В античном сознании отсутствует идея человека как твари, т. е. существа всецело производного и зависимого от породившей его высшей инстанции; и, напротив, сходство между Богом (или богами) и людьми имеет определяющее значение и сознается как подлинное сродство. Различие между ними сводится к различию между бессмертием и смертностью, а также между огромным (хотя и не безграничным) могуществом богов и бессилием человека. Мыслятся возможными существа промежуточные – герои-полубоги – люди, рожденные от брачного сочетания богов с людьми; в религиях мистерий исповедуется возможность для людей приобщиться божественной сущности и тем обрести бессмертие – учение, позднее философски сублимированное Платоном. Словом, божественная и человеческая природа мыслятся примерно как высшая и низшая раса в пределах одной породы существ. Однако космически-натуралистический характер религиозного сознания и отсутствие нравственной связи между богами ведет все же к пессимистическому сознанию бессилия, ничтожества и трагизма человеческого бытия.

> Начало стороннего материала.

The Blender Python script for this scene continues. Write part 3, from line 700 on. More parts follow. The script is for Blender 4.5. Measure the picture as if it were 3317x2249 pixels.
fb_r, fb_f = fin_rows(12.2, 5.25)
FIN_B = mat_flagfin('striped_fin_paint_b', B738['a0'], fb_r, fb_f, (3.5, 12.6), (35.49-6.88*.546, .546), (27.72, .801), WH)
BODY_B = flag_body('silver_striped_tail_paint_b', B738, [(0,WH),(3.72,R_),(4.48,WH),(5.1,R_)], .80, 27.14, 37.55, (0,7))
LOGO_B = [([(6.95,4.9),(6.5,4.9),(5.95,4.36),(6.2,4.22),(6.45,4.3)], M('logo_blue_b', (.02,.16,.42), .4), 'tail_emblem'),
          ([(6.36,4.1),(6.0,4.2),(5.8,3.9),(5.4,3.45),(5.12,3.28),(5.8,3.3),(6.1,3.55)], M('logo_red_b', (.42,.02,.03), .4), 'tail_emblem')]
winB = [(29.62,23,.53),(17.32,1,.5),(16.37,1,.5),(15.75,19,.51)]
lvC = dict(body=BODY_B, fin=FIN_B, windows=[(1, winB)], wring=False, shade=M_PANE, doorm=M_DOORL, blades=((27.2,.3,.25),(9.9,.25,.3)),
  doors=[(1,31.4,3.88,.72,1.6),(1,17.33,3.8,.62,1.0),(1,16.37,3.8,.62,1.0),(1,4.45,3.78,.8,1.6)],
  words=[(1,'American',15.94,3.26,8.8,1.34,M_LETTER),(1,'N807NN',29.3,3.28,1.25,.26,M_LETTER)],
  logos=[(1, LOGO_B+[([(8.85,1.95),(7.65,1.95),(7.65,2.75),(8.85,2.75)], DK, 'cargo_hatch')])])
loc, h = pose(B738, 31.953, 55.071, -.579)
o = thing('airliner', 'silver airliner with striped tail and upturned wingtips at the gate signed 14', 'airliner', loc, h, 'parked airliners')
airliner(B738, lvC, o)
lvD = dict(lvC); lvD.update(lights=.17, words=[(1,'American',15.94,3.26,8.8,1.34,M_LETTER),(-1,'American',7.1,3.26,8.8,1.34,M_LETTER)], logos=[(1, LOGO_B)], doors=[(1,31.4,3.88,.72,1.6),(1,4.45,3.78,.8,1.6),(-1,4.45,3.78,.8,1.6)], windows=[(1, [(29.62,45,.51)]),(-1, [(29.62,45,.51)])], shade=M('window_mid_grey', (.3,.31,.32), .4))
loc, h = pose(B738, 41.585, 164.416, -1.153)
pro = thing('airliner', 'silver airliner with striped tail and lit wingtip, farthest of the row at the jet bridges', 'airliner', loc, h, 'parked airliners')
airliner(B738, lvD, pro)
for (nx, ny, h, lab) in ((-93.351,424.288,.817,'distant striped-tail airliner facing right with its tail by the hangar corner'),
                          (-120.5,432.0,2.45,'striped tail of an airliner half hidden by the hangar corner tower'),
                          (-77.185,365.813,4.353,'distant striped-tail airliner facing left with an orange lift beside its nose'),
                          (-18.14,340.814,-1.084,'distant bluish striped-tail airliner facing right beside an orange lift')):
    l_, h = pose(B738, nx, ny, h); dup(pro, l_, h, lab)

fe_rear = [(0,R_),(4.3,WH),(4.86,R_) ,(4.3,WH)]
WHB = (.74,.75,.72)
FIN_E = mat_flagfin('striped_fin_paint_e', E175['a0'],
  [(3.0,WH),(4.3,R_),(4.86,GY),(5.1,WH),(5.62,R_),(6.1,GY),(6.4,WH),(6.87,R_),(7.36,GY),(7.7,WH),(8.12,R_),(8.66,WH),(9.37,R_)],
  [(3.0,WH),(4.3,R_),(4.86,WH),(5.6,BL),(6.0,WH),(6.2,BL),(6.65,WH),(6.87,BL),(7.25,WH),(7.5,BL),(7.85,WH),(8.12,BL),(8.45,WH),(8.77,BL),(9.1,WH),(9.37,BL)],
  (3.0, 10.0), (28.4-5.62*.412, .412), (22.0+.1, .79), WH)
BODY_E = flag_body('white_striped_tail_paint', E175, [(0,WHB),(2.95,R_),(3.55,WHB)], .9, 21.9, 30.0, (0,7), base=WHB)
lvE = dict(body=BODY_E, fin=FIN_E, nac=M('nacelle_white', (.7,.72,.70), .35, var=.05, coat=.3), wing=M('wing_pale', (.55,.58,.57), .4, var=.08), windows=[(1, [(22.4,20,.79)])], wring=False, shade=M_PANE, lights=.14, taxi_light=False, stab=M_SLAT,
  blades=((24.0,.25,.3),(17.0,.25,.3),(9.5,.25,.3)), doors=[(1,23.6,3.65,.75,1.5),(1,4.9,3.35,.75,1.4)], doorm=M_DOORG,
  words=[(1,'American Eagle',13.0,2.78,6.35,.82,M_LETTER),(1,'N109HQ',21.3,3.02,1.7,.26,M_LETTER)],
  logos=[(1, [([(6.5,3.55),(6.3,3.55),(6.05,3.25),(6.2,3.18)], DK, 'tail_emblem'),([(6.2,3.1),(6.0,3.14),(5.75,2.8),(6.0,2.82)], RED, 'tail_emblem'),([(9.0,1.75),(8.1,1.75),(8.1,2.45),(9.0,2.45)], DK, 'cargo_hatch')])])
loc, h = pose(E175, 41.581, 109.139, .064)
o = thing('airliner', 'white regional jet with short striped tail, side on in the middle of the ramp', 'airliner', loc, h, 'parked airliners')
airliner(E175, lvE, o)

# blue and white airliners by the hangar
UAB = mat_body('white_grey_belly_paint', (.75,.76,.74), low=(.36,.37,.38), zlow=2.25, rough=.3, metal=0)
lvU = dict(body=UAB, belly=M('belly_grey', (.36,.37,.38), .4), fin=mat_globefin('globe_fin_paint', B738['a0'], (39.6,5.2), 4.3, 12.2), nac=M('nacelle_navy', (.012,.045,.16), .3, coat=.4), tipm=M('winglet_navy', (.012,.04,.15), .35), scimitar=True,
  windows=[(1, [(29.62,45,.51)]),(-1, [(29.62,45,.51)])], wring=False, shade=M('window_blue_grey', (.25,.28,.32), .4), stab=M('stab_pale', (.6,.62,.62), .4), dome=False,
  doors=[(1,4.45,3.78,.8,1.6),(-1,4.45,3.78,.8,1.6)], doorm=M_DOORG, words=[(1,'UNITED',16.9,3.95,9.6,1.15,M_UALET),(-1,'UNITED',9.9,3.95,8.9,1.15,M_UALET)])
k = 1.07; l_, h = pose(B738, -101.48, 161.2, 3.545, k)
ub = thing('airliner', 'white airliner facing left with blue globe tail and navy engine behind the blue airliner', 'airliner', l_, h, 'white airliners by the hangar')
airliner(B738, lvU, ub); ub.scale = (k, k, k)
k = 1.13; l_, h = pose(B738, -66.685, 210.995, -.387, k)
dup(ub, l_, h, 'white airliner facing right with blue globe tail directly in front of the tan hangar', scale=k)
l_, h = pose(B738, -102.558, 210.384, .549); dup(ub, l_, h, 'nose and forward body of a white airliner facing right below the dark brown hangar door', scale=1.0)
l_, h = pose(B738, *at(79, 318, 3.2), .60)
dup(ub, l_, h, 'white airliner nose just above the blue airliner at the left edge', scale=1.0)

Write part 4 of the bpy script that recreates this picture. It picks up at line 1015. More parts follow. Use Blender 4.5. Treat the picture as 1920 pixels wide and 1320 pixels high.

«Нет ничего более злосчастного, чем человек, – из всего, что дышит и ползает на земле» (Гомер). «Жизнь человека подобна тени, видимой во сне» (Пиндар). Можно сказать, что античность ощущает имманентность или, по крайней мере, органическую близость божественного начала человеческому существу, как бы предчувствуя идею богочеловечности человека; это сознание не спасает человека от чувства трагического бессилия и ничтожества перед лицом всемогущества равнодушной к нему божественно-космической стихии бытия; и только в платоническом сознании трансцендентного, сверхкосмически-идеального и вместе с тем родственного человеческой душе «иного» мира прозревается идея богочеловечности в ее подлинной глубине.

Христианская вера, будучи по самому своему существу религией спасения – спасения человека от его ничтожества, от трагического бессилия его земного существования, – есть высшее завершение пророческого сознания нравственной связи между Богом и человеком, близости Бога как любящего отца, под защитой которого человек обретает последнее удовлетворение исконных нужд своего существа. Средоточие и опорная точка этой веры есть совершенный Богочеловек Иисус Христос – подлинный Бог и подлинный человек в одном лице, – через приобщение которому человек освобождается от своего ничтожества как бессильного тварного существа и обретает сам власть стать «чадом Божьим» (Ин 1:12). По основной своей идее христианское сознание есть гармоническое сочетание и равновесие моментов трансцендентности и имманентности в отношении между Богом и человеком. Человек может и должен «обожиться» – внутренне приобщиться божественному началу и проникнуться им, как единственно подлинной, глубочайшей основой своего существа; но это божественное начало может стать такой внутренней имманентной основой человеческого бытия именно при условии напряженно-острого сознания его трансцендентности чисто тварному, внебожественному существу человека. Человек для этого должен отречься от самого себя, от своего эгоцентризма и перенести центр или опорную точку своего бытия из своего чисто природного существа на Бога. Человек обретает впервые самого себя, свое подлинное, высшее существо, только отрекшись от своего самовольного, внебожественного природного бытия и свободно покоряясь воле Божией как трансцендентной инстанции, которая одна только дарует ему полноту его собственного существа. Так, ничтожество, трагическое бессилие, обреченность человека вне Бога сочетается с величием и спасенностью человека, осуществляющего свою высшую и подлинную природу через свою подчиненность Богу, свою связь с Богом, свою внутреннюю пронизанность Богом – через свою богочеловечность.

Исторически, однако, это сверхрациональное, нераздельно-неслиянное двуединство трансцендентно-божественного и имманентно-человеческого начала в конкретной полноте человеческого существа было осознано преимущественно все же с той его стороны, с которой оно возникло из ветхозаветного сознания, – именно со стороны тварного ничтожества человека и соответствующего ему абсолютного всемогущества Бога. Или – что то же самое – идея безусловной трансцендентности и инородности Бога человеку в значительной мере вытеснила сверхрациональную идею нераздельно-гармонического единства трансцендентности и имманентности в отношении между Богом и человеком. Замечательно при этом – и трагично для всей исторической судьбы и христианского сознания, и христианского человечества, – что религиозный гений, в своей мистике глубоко проникший в сверхприродно-божественные глубины человеческого духа и открывший присутствие Бога в человеке, – Августин – был вместе с тем в своем рациональном и моральном богословии наиболее влиятельным родоначальником господствующего сурового обличения совершенного ничтожества человека перед лицом Бога.